The entire freight brokerage industry is built around a model in which brokers contract with small and medium-size carriers for repeat business. In large brokerages, the broker’s job is to recruit carriers to work with them and that carrier gets assigned to that broker, again, for repeat business. That broker goes out and gets repeat business from a shipper and then assigns it to that carrier. There is a contract in place — or at least an agreement. This rate distorts what is the true spot rate. The holy grail of freight brokerage, though, is to not have to post your loads at all because you already have a motor carrier assigned to that business via an agreed-upon broker-to-carrier contract rate. Some shippers do not even allow their brokers to post loads to load boards, meaning the only way the loads can move is via broker-to-carrier contract.  
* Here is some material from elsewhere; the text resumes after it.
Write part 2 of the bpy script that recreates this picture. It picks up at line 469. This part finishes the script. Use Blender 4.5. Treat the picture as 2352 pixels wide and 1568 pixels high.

At a high level, the procurement strategies to win business are the same between carriers and brokers — there is really not much of a difference. Compete in an RFP, and try to win primary lane awards based on some combination of competitive price and service level. In this example, an award may go out for 156 loads per year from Jacksonville, Florida to Chicago – three loads per week. A motor carrier assigns these loads to its drivers. A broker assigns these loads to at best one motor carrier. In reality, maybe it’s two or three motor carriers — each gets one per week. Not a single load has moved at a spot rate yet.

Once in a while one of the carriers in the above example cannot pick up that week and the load moves in spot. What happens then is that the true spot price paid to the spot carrier is considered to be an outlier. The true valuable data that people need to know is considered to be an inaccurate anomaly and discounted if not thrown away altogether — yes, not counted in the benchmarking tool at all because it is statistically too far off from what is normally paid. So if that lane from Jax to Chicago is moving at $3,000 broker-to-carrier contract, and one day it moves at $4,000 on the spot, the benchmarking tool either throws it away altogether or discounts its reality so severely that it returns info to you indicating something along the lines of: Most of the times it moves for $3k, rarely it moves at $4k, so, in spot you should move it for somewhere between $3k and $3,300 — when in reality the spot price is $4,000 and nobody is telling you that.  

So our job as brokers is not just to use the tools, but to know how wrong the tools can be. Is it a true spot, is it a short lead time spot, is it a weekend spot?  As a result, sometimes we give quotes and our customers ask why the rate is so high. We tell them that’s what it’s going to take to move it in spot. They say, that’s not what the tool says. Similarly, I even have meetings with the benchmarking tools reps and they say we pay 125% more than market. I say that we’d be out of business if we paid 125% more than market: Think about it. Then they struggle with what to do with that data.

The point of this conversation is that there is a true broker-to-carrier contract rate that reflects the model of our industry. That rate distorts the true spot rate and should account for maybe two-thirds of the rates brokers provide to benchmarking tools. At the very minimum, outliers should have more weightage. However, having said all of this, not all benchmarking tools get their data the same way. Some tools are predictive and get rates from TMS integrations and look at factors other than what happened last week or last month or last year. This is worth noting. Main point: Broker-to-carrier contract — it exists, it’s part of our analytics and deserves to be called out by name in our discussions.